Content update: 7th grade math improvements
Salutations! I'm Charlie from the U.S. content team, and I've been pleased to see our content on integer and rational number operations getting some love and attention this year. I've seen how struggles with negative numbers can sidetrack learners from succeeding in algebra and later courses, but also how understanding negatives can really open up a student's flexibility to rewrite expressions in a way that works well for them. So please let me share some highlights from the revised units.
- Have you ever had a student look at -4-7 and decide it's 11, reasoning that "two negatives make a positive"? We have built out more conceptual materials to help your learners grasp the meanings of operations with negative numbers instead of memorizing ambiguous rules. Using integer chips and number lines, your students will discover patterns with integers, then move on to operating fluently.

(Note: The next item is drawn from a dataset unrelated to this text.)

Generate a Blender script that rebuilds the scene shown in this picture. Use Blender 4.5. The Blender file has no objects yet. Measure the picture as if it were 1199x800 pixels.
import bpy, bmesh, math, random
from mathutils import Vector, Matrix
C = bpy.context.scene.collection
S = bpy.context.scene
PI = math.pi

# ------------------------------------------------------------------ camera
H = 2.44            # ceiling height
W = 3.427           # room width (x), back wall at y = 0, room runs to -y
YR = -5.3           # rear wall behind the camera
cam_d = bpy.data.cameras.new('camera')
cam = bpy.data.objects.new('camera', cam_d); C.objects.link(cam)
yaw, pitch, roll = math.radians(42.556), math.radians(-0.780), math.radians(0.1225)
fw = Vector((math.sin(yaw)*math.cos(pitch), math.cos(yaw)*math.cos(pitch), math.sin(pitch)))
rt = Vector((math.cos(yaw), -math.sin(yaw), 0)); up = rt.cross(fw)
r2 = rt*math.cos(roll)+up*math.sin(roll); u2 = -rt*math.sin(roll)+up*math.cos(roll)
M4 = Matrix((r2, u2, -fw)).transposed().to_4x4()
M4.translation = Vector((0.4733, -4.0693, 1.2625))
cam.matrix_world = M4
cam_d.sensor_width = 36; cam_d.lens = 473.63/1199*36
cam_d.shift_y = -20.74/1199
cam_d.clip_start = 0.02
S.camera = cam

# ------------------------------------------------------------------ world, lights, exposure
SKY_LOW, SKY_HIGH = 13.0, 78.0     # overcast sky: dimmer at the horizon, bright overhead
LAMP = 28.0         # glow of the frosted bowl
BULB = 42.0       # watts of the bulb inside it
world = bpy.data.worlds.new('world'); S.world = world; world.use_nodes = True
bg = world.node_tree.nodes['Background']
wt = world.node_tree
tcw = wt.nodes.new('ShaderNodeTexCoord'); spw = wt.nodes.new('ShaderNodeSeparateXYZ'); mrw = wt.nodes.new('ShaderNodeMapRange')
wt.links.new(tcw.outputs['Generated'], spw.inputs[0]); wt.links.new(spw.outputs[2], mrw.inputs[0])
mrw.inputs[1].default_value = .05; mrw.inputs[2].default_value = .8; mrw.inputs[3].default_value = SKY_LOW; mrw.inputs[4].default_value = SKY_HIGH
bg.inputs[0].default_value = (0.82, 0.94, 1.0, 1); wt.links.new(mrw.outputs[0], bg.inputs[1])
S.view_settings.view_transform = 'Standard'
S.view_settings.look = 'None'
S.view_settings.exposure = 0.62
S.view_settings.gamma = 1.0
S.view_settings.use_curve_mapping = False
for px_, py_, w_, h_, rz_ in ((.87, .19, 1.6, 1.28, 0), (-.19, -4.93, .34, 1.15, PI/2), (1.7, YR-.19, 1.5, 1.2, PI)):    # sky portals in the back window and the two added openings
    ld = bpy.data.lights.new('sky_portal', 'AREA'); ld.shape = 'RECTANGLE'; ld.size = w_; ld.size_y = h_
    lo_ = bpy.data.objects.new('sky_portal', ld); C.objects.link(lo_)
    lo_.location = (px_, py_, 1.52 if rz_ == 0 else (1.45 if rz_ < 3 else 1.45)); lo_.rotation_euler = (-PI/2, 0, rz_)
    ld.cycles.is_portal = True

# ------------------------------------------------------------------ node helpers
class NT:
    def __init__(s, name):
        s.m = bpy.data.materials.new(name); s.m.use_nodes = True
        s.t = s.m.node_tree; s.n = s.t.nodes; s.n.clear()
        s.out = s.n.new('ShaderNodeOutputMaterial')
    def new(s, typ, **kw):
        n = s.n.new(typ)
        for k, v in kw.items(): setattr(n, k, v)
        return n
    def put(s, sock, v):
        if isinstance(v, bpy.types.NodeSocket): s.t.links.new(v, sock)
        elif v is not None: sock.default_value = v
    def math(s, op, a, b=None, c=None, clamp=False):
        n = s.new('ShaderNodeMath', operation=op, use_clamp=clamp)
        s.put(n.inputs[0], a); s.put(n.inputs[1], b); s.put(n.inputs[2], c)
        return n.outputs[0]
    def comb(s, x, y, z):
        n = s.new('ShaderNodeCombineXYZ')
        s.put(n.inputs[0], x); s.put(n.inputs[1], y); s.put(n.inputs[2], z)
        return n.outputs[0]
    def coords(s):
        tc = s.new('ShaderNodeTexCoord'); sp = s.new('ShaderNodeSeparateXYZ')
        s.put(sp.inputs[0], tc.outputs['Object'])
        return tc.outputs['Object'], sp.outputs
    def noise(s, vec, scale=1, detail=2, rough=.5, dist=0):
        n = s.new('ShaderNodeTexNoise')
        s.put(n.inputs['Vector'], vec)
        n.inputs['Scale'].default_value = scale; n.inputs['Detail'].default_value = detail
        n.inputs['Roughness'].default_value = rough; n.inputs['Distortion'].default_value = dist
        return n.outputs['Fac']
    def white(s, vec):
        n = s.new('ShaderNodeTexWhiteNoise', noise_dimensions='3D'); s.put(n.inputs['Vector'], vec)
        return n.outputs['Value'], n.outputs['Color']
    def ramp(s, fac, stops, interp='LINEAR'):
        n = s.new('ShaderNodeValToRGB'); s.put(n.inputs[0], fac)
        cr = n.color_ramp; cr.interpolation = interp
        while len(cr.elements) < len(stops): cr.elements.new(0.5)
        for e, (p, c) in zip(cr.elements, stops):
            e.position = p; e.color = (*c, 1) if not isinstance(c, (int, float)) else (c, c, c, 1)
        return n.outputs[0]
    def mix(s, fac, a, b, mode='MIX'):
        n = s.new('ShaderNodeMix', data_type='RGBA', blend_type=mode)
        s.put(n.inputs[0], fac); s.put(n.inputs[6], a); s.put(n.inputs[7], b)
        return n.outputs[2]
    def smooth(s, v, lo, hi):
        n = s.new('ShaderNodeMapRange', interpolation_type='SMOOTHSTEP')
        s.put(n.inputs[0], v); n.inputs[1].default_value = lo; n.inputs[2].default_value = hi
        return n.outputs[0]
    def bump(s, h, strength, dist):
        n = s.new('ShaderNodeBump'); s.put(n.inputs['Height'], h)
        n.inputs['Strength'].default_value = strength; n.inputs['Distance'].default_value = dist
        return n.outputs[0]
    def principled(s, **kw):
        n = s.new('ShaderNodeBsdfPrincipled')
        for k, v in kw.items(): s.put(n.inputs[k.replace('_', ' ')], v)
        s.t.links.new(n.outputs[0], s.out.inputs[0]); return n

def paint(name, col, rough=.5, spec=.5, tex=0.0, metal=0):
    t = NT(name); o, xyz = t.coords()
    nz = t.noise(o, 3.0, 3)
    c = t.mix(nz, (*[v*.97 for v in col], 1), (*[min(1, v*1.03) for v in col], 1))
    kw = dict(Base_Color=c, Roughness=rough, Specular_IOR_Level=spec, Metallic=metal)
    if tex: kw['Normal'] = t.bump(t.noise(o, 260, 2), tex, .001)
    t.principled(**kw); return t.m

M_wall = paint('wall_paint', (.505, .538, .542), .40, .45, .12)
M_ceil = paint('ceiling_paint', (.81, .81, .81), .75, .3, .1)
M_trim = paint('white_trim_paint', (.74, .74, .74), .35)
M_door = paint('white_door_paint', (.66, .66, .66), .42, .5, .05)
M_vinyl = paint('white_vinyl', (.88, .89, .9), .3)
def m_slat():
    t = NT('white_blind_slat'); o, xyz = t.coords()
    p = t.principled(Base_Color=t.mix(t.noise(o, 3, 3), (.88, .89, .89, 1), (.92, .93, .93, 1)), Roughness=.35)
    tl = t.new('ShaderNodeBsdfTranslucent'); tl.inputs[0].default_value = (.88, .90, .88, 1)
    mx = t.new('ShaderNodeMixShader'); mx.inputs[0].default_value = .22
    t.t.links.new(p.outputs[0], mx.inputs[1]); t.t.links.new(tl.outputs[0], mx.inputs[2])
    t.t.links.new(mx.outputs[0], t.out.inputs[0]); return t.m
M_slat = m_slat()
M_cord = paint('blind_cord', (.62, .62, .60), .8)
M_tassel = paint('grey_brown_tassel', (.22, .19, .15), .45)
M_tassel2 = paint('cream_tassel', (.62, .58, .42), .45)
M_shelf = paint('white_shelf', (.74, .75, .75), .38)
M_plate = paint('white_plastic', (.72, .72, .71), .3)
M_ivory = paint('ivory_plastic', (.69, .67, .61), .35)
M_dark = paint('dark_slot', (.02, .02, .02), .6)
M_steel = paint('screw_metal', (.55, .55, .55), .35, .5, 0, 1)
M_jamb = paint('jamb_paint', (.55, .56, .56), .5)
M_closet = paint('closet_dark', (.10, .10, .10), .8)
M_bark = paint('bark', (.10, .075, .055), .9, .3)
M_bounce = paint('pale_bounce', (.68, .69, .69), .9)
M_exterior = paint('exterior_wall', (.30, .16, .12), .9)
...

- Your students will supercharge their commuting and associating by rewriting subtraction as addition of the opposite. We took this often hidden step, and we made it visible for learners. Now strategies like collecting like terms can make sense, instead of seeming to break the old rules about when we can commute and group numbers.
- We added interactive articles for some of the challenging questions that arise when students start using negative numbers. Why is the product of two negative numbers positive? What happens to order of operations when we throw absolute value and negation into the mix? These articles give your students low stakes opportunities to make sense of extending the operations they already know to negative rational numbers.
We hope these resources will help your students progress through sense-making to fluency as they stretch to include negatives in their concept of a number.